Kaba sabayla tanışmak

İnce ve sivri çubuklarla toprağın üzerine resim yapmayı icat eden Ina filler, bulutlar, balıklar, çevresinde ne görüyorsa en azından ana hatlarıyla çizmeye başlıyor. Fakat kabiledeki herkes aynı şekilde davranmak zorunda olduğu için onun bu ilgisi kabilenin diğer üyeleri tarafından hoş karşılanmıyor. Diğerlerinin homurtularına rağmen resim yapmaktan vazgeçmeyen bu cesur kız işine odaklandığında rahatsız edilmekten hoşlanmasa da, eğer çevresindekiler erkekse maalesef sesini çıkaramıyor. Ayrıca kabiledeki diğer pek çok erkek gibi, iyi tuzak kurmak ve avlanmaktan başka bir becerisi olmayan Gob da onun bu yeteneğini kıskandığı için Ina’yı hiç rahat bırakmıyor. Yazarın cümleleriyle ifade edersek, “İşte burada tanışırız tarihöncesi bir kaba sabayla ve anlarız ki tüm kaba sabalar oldum olası tarihöncesinden kalmış gibilerdir aslında.” Ancak kaba saba bir erkek olan Gob’un ondan kurtulmak için kurduğu tuzak, Ina’nın cesareti sayesinde yeteneğini kabilesine kabul ettirebileceği bir maceraya dönüşüyor.

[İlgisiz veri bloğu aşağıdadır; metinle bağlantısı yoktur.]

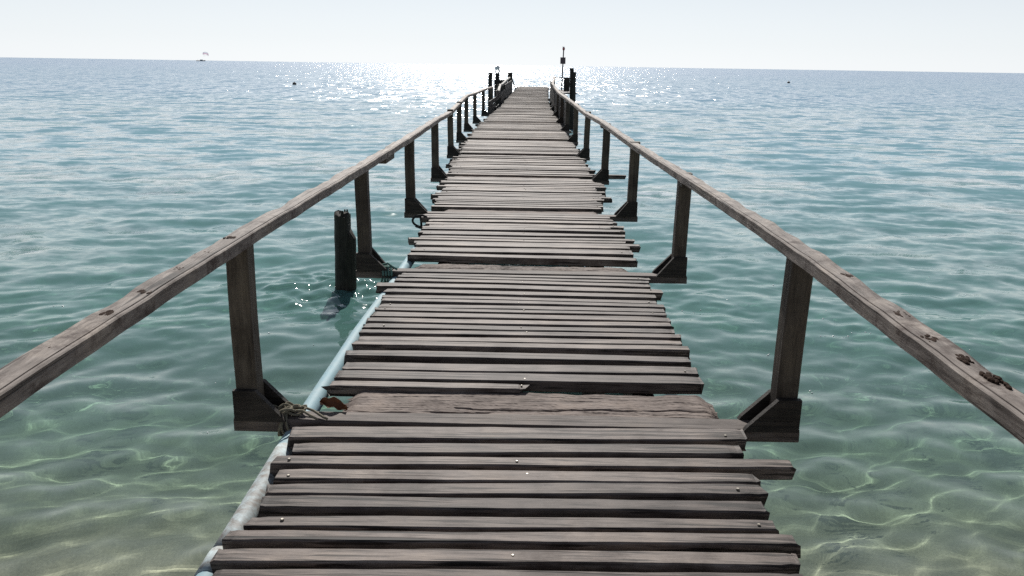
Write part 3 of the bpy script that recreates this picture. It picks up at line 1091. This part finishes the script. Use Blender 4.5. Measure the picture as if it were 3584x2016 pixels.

Okumaya ve yazmaya çok düşkün olan ve tüm yazdıklarında günümüz çocuklarını her yönüyle yansıtabilmek için olağanüstü hassasiyet gösteren Beatrice Masini’nin otuzun üzerinde kitabı bugüne kadar on altı dile çevrildi. Yazarın ‘Güzel, Açıkgöz, Cesur Kızlar’ serisinden Türkçede yayımlanan diğer kitapları; Ejder Çocuk, Sivri Uzun Dişler, Bilmece Bilen Kız, Gizemli Miço, Kocaman Ayaklı Çocuk, Korkusuz Isabelita, Kral Kızının Armağanı ve Yalancı Aynalar başlıklarını taşıyor. 2004’te “En İyi Yazar” olarak İtalya’nın “Premio Andersen” ödülüne değer bulunan Masini, bu serinin tüm kitaplarında cinsiyet ayrımcılığının farklı bir boyutuna çocuk kahramanlarının ortaya koyduğu cesaret örnekleriyle dikkat çekiyor.